● **SHORT EXERCISE**: Give again only the lines beginning with the one that contains "p = PD(x, y, d)" and ending with the one that contains "the left cluster')"; include both of those lines.

##### GIVEN MATERIAL #####

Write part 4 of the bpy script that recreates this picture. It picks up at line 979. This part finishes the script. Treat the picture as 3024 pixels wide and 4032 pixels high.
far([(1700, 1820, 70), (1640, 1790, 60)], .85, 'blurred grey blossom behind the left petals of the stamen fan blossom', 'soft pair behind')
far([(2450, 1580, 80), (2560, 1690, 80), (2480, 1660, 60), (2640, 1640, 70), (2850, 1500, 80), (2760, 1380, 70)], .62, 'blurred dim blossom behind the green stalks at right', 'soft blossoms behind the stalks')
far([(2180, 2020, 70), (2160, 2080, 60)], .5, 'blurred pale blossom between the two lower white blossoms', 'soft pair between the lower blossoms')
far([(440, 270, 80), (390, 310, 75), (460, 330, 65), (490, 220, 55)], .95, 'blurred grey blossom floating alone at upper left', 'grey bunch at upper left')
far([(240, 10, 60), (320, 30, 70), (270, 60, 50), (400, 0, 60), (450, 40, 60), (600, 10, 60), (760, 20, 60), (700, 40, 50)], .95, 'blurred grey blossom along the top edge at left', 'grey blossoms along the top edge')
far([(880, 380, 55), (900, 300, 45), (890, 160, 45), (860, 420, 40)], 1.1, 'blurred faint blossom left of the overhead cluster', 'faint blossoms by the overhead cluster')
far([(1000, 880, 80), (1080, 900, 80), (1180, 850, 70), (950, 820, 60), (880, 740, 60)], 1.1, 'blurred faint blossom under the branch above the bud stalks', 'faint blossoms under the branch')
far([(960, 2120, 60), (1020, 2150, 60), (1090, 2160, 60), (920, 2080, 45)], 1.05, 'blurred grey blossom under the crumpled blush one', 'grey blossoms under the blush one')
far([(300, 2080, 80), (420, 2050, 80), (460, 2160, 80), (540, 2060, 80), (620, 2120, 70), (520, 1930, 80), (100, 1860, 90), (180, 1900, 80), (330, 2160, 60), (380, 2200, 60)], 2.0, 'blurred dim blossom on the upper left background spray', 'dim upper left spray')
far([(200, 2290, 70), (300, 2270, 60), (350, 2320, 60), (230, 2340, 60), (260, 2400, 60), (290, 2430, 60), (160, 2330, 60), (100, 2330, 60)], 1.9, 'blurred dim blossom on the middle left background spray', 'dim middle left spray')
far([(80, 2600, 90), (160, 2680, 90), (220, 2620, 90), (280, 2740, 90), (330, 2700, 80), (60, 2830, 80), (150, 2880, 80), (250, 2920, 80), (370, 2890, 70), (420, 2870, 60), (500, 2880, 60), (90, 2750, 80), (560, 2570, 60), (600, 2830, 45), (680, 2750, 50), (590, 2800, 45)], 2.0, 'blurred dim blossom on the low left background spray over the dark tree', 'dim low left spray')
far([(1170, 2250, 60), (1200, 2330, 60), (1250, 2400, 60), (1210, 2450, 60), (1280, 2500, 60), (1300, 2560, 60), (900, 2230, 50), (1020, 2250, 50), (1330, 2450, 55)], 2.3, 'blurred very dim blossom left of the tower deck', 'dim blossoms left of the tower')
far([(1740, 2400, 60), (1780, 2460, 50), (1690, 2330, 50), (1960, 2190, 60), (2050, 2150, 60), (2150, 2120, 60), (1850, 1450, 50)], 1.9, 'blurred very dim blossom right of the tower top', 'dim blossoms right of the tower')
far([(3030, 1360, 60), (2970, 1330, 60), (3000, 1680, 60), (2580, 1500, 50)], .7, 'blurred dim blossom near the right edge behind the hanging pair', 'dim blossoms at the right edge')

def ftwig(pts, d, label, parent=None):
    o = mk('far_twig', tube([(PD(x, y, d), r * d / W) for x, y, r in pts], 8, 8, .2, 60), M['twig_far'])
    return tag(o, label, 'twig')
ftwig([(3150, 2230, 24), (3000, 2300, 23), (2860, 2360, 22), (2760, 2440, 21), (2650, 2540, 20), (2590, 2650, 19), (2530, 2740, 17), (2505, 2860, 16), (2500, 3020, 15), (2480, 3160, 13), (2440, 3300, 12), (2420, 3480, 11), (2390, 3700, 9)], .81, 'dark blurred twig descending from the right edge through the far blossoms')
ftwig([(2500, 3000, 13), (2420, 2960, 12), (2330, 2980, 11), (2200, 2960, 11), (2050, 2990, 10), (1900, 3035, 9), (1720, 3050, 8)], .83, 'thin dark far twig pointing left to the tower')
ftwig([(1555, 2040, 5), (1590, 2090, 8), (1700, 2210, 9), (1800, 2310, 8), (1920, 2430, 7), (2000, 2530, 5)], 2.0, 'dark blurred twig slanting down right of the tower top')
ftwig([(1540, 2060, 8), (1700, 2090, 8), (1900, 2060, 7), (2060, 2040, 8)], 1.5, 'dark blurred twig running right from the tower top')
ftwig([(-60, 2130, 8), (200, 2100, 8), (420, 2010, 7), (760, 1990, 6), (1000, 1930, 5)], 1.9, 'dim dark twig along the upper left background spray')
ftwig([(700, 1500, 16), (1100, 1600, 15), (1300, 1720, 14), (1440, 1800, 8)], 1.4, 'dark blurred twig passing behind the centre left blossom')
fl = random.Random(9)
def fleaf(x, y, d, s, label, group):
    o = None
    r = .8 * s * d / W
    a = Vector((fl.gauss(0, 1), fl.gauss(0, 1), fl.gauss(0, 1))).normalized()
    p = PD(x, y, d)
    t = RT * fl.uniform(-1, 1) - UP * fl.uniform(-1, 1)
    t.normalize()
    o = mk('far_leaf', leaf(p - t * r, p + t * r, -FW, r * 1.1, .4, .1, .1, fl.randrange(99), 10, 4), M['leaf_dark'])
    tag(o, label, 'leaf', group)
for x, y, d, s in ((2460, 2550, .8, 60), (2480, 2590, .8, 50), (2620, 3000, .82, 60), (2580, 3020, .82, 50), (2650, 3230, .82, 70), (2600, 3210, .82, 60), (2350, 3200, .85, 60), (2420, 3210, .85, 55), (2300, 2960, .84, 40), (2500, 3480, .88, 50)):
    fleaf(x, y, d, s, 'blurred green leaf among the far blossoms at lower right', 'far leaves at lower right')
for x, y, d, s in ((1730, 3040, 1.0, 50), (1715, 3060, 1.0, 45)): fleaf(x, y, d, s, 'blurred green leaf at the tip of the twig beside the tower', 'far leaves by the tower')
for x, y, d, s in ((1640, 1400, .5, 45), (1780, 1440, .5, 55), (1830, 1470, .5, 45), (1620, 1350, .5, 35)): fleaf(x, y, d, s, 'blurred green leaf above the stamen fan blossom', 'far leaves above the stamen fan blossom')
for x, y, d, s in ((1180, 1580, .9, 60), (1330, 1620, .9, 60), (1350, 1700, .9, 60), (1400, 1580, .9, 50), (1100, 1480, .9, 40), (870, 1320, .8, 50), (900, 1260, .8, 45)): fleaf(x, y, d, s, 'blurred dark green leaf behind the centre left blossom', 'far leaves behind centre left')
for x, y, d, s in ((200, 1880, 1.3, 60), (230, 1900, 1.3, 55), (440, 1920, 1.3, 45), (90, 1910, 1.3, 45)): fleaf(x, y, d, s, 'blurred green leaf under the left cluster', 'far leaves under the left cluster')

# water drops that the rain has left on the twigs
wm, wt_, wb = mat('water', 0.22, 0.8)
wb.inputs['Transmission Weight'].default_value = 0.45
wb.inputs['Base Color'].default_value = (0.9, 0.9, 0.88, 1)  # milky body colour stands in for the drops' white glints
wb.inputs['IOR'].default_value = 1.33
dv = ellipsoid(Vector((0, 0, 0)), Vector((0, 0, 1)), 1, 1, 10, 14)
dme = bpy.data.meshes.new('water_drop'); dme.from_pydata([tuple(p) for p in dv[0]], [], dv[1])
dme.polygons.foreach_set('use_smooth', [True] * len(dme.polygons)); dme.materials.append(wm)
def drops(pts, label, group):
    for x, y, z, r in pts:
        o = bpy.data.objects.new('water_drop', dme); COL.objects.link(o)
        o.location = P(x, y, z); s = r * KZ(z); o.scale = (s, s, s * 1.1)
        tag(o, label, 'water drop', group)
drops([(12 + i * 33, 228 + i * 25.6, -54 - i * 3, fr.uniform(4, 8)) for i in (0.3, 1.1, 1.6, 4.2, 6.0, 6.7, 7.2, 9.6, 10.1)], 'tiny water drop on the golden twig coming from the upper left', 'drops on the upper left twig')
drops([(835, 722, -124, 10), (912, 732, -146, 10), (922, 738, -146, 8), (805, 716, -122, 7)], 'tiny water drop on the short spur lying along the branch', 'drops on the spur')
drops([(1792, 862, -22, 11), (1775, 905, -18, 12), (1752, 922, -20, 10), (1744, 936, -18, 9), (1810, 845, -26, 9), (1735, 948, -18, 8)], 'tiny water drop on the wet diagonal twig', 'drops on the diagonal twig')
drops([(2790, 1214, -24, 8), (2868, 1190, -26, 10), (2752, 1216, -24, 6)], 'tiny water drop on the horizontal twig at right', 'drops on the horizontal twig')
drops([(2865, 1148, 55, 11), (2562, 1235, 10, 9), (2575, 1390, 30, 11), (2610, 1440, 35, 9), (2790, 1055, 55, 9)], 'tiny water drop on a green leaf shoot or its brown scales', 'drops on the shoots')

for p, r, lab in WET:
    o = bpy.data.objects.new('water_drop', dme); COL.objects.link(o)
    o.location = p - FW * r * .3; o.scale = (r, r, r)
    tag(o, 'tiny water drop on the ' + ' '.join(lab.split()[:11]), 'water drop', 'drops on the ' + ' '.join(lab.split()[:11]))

#####

● **RESULT OF THE EXERCISE**:
    p = PD(x, y, d)
    t = RT * fl.uniform(-1, 1) - UP * fl.uniform(-1, 1)
    t.normalize()
    o = mk('far_leaf', leaf(p - t * r, p + t * r, -FW, r * 1.1, .4, .1, .1, fl.randrange(99), 10, 4), M['leaf_dark'])
    tag(o, label, 'leaf', group)
for x, y, d, s in ((2460, 2550, .8, 60), (2480, 2590, .8, 50), (2620, 3000, .82, 60), (2580, 3020, .82, 50), (2650, 3230, .82, 70), (2600, 3210, .82, 60), (2350, 3200, .85, 60), (2420, 3210, .85, 55), (2300, 2960, .84, 40), (2500, 3480, .88, 50)):
    fleaf(x, y, d, s, 'blurred green leaf among the far blossoms at lower right', 'far leaves at lower right')
for x, y, d, s in ((1730, 3040, 1.0, 50), (1715, 3060, 1.0, 45)): fleaf(x, y, d, s, 'blurred green leaf at the tip of the twig beside the tower', 'far leaves by the tower')
for x, y, d, s in ((1640, 1400, .5, 45), (1780, 1440, .5, 55), (1830, 1470, .5, 45), (1620, 1350, .5, 35)): fleaf(x, y, d, s, 'blurred green leaf above the stamen fan blossom', 'far leaves above the stamen fan blossom')
for x, y, d, s in ((1180, 1580, .9, 60), (1330, 1620, .9, 60), (1350, 1700, .9, 60), (1400, 1580, .9, 50), (1100, 1480, .9, 40), (870, 1320, .8, 50), (900, 1260, .8, 45)): fleaf(x, y, d, s, 'blurred dark green leaf behind the centre left blossom', 'far leaves behind centre left')
for x, y, d, s in ((200, 1880, 1.3, 60), (230, 1900, 1.3, 55), (440, 1920, 1.3, 45), (90, 1910, 1.3, 45)): fleaf(x, y, d, s, 'blurred green leaf under the left cluster', 'far leaves under the left cluster')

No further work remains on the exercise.